STATED TASK:
Quote the listing below word for word, stopping after the line that contains "obj('box', m, M['bluepaint'], cr_);".

TASK INPUT:
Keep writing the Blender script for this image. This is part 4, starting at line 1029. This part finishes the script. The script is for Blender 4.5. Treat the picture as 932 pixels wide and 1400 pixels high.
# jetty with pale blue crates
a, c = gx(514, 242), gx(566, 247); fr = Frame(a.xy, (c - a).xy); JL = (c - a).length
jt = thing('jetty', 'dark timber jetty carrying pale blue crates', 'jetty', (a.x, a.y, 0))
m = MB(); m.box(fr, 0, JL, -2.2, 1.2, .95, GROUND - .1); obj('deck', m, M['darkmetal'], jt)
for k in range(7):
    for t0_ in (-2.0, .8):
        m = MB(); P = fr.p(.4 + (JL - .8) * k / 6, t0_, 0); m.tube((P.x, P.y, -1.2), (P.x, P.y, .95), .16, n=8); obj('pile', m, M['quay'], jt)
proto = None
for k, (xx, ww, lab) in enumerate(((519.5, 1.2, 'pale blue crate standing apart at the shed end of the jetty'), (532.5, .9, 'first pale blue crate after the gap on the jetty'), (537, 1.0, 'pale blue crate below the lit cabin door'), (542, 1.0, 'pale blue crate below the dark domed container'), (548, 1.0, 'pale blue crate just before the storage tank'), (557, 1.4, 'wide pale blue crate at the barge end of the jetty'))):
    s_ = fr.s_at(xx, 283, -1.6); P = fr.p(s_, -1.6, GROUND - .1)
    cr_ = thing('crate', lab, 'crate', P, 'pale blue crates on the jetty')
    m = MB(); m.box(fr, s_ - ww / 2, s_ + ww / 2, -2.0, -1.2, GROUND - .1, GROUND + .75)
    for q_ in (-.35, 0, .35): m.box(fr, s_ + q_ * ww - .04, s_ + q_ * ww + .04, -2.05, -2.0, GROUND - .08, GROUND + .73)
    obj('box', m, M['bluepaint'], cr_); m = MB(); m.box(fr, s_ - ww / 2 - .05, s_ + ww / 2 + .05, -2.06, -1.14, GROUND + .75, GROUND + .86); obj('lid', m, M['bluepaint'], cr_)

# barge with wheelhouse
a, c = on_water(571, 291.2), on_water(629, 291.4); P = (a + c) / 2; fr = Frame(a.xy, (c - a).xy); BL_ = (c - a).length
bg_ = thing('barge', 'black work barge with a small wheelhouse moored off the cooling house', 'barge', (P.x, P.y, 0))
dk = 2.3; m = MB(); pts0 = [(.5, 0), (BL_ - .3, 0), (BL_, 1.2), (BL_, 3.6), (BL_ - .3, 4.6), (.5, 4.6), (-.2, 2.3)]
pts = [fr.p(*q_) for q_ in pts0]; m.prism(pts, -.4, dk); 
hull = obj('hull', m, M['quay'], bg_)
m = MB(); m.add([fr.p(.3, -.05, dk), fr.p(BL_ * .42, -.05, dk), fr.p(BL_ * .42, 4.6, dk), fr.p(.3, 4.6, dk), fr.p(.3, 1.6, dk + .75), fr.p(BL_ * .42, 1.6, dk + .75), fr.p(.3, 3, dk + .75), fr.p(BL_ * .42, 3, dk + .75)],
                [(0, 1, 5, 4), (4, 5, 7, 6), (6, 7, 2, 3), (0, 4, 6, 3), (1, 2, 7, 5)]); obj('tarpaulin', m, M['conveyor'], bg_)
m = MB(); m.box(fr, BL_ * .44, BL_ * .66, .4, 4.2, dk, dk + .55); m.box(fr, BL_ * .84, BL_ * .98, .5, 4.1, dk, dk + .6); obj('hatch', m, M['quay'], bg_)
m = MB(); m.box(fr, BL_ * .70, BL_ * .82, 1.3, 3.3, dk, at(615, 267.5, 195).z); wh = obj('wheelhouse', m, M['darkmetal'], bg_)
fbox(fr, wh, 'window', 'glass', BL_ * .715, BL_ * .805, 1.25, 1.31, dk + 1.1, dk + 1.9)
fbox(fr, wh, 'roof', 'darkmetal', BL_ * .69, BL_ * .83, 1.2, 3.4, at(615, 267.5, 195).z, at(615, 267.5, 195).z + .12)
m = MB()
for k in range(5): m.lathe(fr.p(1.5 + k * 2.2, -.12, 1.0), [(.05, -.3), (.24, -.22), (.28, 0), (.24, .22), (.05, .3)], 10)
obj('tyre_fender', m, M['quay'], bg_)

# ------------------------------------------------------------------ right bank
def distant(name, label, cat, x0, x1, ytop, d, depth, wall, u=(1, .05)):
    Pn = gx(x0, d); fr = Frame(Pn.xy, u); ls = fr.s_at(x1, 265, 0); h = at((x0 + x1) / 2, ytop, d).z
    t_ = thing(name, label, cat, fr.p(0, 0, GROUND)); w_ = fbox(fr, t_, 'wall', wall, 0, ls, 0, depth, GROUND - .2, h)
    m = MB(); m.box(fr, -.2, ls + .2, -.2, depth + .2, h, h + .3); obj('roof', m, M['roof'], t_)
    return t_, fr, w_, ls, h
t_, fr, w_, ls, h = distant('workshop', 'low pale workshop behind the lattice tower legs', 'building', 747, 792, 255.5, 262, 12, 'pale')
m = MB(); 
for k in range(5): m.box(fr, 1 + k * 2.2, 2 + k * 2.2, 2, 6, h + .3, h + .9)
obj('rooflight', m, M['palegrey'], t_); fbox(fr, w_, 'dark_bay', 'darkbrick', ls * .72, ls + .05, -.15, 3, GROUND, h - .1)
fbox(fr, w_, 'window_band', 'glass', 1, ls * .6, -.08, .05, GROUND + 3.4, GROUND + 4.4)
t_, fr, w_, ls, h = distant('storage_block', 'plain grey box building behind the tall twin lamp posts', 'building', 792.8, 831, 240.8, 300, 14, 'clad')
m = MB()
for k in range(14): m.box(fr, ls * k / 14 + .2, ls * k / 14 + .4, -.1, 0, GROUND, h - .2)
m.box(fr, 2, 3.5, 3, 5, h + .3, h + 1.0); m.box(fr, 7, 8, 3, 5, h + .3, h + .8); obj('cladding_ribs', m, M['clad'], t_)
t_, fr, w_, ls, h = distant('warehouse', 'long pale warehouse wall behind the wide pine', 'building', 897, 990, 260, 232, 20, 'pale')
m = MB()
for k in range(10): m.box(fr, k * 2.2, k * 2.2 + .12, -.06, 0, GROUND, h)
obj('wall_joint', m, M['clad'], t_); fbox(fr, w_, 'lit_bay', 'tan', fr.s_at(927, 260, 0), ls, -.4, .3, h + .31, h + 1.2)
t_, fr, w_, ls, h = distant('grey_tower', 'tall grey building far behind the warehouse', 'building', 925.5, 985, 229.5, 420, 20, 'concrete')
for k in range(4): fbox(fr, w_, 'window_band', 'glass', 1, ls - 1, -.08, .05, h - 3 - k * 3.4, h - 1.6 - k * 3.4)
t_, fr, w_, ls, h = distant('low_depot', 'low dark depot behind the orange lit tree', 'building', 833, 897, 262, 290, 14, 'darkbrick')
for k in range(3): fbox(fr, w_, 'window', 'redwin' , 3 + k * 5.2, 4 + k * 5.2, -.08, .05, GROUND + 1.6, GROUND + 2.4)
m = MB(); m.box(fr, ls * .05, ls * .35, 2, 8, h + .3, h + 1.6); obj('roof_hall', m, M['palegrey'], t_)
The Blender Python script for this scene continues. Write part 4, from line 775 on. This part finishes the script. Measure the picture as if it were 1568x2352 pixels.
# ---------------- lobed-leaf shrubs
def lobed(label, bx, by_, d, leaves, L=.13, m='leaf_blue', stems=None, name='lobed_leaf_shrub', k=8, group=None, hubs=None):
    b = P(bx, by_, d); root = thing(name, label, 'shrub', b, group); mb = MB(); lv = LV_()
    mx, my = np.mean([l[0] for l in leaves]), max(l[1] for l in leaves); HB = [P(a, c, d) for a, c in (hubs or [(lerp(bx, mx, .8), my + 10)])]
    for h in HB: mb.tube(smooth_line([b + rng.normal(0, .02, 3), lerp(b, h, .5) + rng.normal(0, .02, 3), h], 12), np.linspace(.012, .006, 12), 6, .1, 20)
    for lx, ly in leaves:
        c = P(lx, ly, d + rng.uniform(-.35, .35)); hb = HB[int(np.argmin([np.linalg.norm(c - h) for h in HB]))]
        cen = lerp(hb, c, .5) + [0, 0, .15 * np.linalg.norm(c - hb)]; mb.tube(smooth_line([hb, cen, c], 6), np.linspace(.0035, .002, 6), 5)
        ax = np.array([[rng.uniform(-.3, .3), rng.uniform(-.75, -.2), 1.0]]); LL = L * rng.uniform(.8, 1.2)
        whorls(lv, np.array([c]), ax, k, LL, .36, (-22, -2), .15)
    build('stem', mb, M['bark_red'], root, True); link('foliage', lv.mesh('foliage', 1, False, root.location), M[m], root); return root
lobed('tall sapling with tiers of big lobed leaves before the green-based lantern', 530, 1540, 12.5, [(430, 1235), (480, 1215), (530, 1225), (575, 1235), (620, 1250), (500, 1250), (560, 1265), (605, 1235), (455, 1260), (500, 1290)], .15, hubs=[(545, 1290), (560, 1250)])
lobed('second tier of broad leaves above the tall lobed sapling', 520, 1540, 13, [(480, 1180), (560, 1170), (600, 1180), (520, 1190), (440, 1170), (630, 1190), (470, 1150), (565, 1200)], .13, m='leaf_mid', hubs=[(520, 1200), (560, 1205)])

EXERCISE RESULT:
Keep writing the Blender script for this image. This is part 4, starting at line 1029. This part finishes the script. The script is for Blender 4.5. Treat the picture as 932 pixels wide and 1400 pixels high.
# jetty with pale blue crates
a, c = gx(514, 242), gx(566, 247); fr = Frame(a.xy, (c - a).xy); JL = (c - a).length
jt = thing('jetty', 'dark timber jetty carrying pale blue crates', 'jetty', (a.x, a.y, 0))
m = MB(); m.box(fr, 0, JL, -2.2, 1.2, .95, GROUND - .1); obj('deck', m, M['darkmetal'], jt)
for k in range(7):
    for t0_ in (-2.0, .8):
        m = MB(); P = fr.p(.4 + (JL - .8) * k / 6, t0_, 0); m.tube((P.x, P.y, -1.2), (P.x, P.y, .95), .16, n=8); obj('pile', m, M['quay'], jt)
proto = None
for k, (xx, ww, lab) in enumerate(((519.5, 1.2, 'pale blue crate standing apart at the shed end of the jetty'), (532.5, .9, 'first pale blue crate after the gap on the jetty'), (537, 1.0, 'pale blue crate below the lit cabin door'), (542, 1.0, 'pale blue crate below the dark domed container'), (548, 1.0, 'pale blue crate just before the storage tank'), (557, 1.4, 'wide pale blue crate at the barge end of the jetty'))):
    s_ = fr.s_at(xx, 283, -1.6); P = fr.p(s_, -1.6, GROUND - .1)
    cr_ = thing('crate', lab, 'crate', P, 'pale blue crates on the jetty')
    m = MB(); m.box(fr, s_ - ww / 2, s_ + ww / 2, -2.0, -1.2, GROUND - .1, GROUND + .75)
    for q_ in (-.35, 0, .35): m.box(fr, s_ + q_ * ww - .04, s_ + q_ * ww + .04, -2.05, -2.0, GROUND - .08, GROUND + .73)
    obj('box', m, M['bluepaint'], cr_); m = MB(); m.box(fr, s_ - ww / 2 - .05, s_ + ww / 2 + .05, -2.06, -1.14, GROUND + .75, GROUND + .86); obj('lid', m, M['bluepaint'], cr_)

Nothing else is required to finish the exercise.